Sermons

Summary: The first in a series on Stewardship.

What is Stewardship or what is a Steward?

Stew•ard n. (SLIDE-silent read)

1. One who manages another’s property, finances, or other affairs (correlates with NT definition)

2. One who is in charge of the household affairs of a large estate, club, hotel, or resort.

Brian Kluth, National-International Generosity Speaker & Author

Dr. Towns teaches a stewardship lesson in the Pastor’s Bible Class at Thomas Road Baptist Church which is the most requested lesson of all he has taught. “Who Owns Your French Fries”? It is the story of a man who buys his little boy some french fries. Then the father does what all fathers do, he reaches over and takes one french fry to taste it. The little boy slaps his father’s hand and says, “Don’t touch my french fries.” The father thinks that his son is selfish. The father knows that he bought the french fries and they belong to him. The father knows that his son belongs to him. The father could get angry and never buy his son another french fry again to teach his son a lesson, or the father could “bury” his son in french fries. The father thinks, “Why is my son selfish, I have given him a whole package of french fries; I just want one french fry…

We’ll attempt to build a covenantal statement of stewardship as we go along. The first statement could read:

Stewardship acknowledges that God owns everything we have.

Psalm 24:1 “The earth is the LORD’s, and everything in it. The world and all its people belong to him.”

• Stewardship is our God-given privilege to be in management – God’s property, finances and affairs

• Stewardship is not only about money. It is so much more than that. As a matter of fact, if we cannot come to terms with the easier matter of money so that it continues to be a contentious, divisive subject, one over which we are selfish and self-justifying in our reasons for not complying with God’s directive, we are not ready to handle these deeper, more sacrificial issues of commitment, contribution, community and calling to the world, which we will consider in Romans 12.

Bill Bright of Campus Crusade for Christ offers, “God has placed in our trust a measure of time, a unique set of talents, and sufficient resources to carry out His will for each of our lives. Our task as faithful stewards is to manage those blessings in order to bring the maximum glory to His name.”

Are you ready to take a journey of faith and liberation? Let’s pray!

Romans 12 – the header “living sacrifices” is the summation of stewardship. It is the understanding that my very existence, possessions and response to life, is mine for the sole purpose of honoring God in every aspect of that existence and possession.

The point of our subject today is to realize that Stewardship is God’s call to you and me to experience freedom in life that cannot be known any other way than through a life of stewardship!

That summation, “living sacrifices” is broken down for us in Romans 12 where three lessons stand out.

1. IT’S ABOUT YOU AND GOD

Bill Bright, Campus Crusade, told the story of a friend, Arthur DeMoss, who was a godly businessman.

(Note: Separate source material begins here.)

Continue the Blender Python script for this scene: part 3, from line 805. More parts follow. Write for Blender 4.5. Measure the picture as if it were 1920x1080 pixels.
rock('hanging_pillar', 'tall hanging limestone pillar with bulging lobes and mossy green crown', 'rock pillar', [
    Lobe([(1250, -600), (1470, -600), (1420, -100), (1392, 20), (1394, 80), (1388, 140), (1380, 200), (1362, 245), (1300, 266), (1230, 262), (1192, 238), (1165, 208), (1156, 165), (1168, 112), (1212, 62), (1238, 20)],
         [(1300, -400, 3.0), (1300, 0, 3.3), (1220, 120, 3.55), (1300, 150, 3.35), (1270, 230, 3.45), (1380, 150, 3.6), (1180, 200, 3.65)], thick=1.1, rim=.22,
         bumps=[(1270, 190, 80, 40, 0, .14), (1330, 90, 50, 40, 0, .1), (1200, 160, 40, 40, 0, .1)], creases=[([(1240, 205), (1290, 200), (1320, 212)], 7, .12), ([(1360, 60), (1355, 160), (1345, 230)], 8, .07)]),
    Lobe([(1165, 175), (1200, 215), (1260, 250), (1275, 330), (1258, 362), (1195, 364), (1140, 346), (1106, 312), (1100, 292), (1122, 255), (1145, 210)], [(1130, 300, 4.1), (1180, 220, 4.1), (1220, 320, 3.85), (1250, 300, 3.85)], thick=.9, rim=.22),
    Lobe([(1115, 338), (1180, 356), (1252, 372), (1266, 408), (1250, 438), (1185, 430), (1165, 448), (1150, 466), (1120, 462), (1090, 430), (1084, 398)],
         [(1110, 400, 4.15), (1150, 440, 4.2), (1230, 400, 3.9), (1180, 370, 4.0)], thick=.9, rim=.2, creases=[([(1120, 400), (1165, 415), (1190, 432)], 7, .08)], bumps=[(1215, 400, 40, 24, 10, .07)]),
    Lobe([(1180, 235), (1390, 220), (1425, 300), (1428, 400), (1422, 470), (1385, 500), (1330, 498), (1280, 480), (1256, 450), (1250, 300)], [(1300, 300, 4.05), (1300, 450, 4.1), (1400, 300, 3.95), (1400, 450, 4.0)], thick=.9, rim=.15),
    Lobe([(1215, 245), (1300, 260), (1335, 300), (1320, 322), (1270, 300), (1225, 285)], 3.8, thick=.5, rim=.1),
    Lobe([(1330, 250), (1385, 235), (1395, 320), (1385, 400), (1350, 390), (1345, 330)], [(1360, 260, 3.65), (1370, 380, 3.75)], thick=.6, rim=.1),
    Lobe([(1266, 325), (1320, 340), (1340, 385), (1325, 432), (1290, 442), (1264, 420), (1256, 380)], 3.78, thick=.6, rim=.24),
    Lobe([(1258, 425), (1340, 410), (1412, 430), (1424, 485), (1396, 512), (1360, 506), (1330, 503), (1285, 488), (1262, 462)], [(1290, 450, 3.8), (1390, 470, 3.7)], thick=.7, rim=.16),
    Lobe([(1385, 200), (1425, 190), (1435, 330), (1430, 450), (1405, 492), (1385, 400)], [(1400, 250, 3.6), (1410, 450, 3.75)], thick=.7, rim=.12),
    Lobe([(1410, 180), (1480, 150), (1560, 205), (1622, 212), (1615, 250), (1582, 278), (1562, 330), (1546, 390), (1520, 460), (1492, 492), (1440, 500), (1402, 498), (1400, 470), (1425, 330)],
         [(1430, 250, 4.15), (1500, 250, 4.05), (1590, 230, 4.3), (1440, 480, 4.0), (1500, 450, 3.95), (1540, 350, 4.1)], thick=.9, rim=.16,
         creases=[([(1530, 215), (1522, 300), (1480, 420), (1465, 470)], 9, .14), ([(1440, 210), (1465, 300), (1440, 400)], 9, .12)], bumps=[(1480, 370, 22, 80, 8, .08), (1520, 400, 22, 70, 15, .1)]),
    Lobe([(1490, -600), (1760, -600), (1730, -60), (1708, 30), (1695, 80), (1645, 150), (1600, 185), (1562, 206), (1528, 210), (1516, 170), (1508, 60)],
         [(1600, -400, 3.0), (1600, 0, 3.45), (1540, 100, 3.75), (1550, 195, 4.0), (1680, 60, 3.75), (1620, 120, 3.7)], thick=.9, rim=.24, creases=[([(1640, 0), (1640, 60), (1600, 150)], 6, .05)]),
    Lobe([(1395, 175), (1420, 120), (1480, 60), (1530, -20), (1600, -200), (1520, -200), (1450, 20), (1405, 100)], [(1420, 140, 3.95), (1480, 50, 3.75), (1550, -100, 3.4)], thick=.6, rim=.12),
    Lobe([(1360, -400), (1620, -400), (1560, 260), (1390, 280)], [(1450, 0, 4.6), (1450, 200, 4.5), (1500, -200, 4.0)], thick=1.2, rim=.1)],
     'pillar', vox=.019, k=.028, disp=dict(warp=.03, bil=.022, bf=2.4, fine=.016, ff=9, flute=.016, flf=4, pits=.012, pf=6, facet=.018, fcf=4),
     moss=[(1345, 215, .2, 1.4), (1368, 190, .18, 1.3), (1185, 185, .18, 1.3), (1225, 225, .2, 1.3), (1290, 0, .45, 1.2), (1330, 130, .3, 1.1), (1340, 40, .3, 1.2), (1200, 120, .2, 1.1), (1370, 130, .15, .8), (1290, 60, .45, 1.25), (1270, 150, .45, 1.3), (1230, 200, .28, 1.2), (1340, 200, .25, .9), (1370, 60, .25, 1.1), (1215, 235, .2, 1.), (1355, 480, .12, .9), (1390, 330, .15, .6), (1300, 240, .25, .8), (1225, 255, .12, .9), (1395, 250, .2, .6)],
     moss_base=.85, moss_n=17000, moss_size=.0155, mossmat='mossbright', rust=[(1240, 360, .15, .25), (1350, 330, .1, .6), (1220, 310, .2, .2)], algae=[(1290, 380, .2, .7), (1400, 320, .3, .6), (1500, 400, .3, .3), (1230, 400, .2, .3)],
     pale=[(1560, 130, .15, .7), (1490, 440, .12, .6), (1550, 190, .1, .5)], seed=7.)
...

His business reached half a billion dollars in assests.

An economic recession resulted in Arthur’s stock plummeting so that he was losing $3 million per day, and lost $360 million dollars in four months.

Bill tells that rather than becoming devastated and decreasing his gifts to God, Arthur increased his giving on every front. When asked why he did this he said, “The Lord gave me everything I have. It all belongs to Him and if he wants to take it away that’s His business. I don’t lose any sleep. I still have a wonderful family. I will do anything God wants me to do. If He takes away everything He has entrusted to me and calls me to the mission field, I’m ready to go. All He needs to do is tell me.”

Stewardship acknowledges that God owns everything I have.

Stewardship speaks of my relationship with God.

• Apostle begins by emphasizing the subject of relationship with God and to God.

• 12:1 “Therefore” – suggesting these comments in light of the earlier ones offered – 11:35-36…

VERSE 1…

Stewardship acknowledges that God owns everything I have.

Stewardship speaks of my relationship with God.

Stewardship requires my commitment to God’s will for me.

• Commentator Coffman of verse 1 – “{Paul} stoops to plead for mortal compliance with God’s will!” (e.g. “urge you”)

• Act of free will. Cannot coheres, force or manipulate into compliance – your free choice to obey or not obey.

• “Body” – Greek word soma meaning physical body. Going beyond an ideal it is an obsession of my living and priorities. We don’t speak the principle – we live the life!